Optimization of the characteristics of a relativistic electron beam based on laser wake-field acceleration using a non-symmetric gas target profile

TL;DR

This paper presents a novel non-symmetric gas target profile that significantly enhances the charge and energy of electron beams produced by laser wake-field acceleration, with potential applications in radiotherapy.

Contribution

The study introduces a non-symmetric nozzle design that increases electron beam charge by over tenfold and doubles the maximum energy, advancing laser wake-field acceleration technology.

Findings

Electron charge increased by at least an order of magnitude.

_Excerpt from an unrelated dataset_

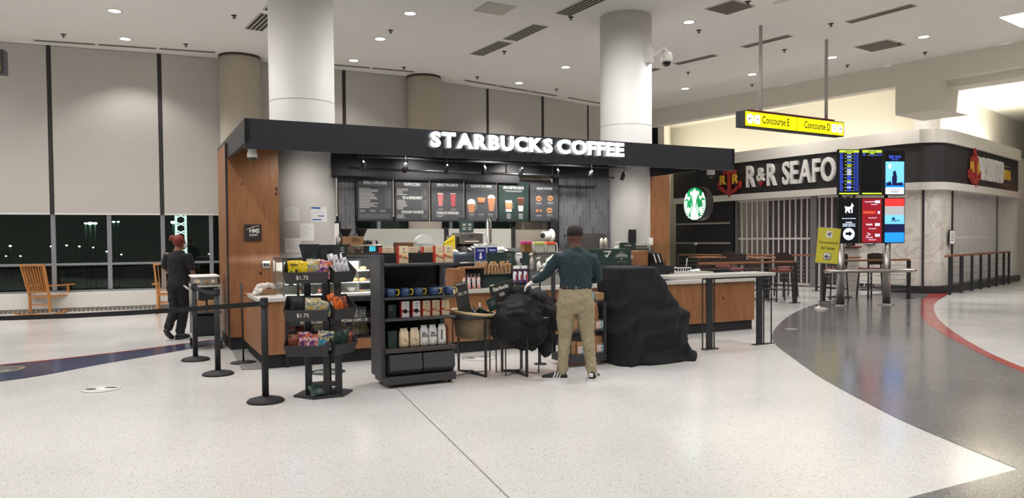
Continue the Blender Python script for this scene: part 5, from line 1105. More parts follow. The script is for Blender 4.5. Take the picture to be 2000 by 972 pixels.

Maximum electron energy doubled.

Electrons injected via ionization and downramp mechanisms.

Abstract

We demonstrate a high-energy, high-charge, electron source produced by the irradiation of a novel gaseous target by an ultra-intense femtosecond laser pulse. By exploiting a nonsymmetrical nozzle, we increased the total charge of the electron beam by at least an order of magnitude with respect to our previous experiments using symmetrical nozzles. In addition, the maximum energy of the accelerated electrons was enhanced by a factor of two. The electrons are accelerated via the Laser Wake-Field Acceleration mechanism. Particle-in-cell simulations indicate that electrons are injected via the ionization and the downramp injection mechanisms. Our measurements indicate that the demonstrated electron source is a considerable candidate for high dose, Very High Energy Electrons applications, such as radiotherapy.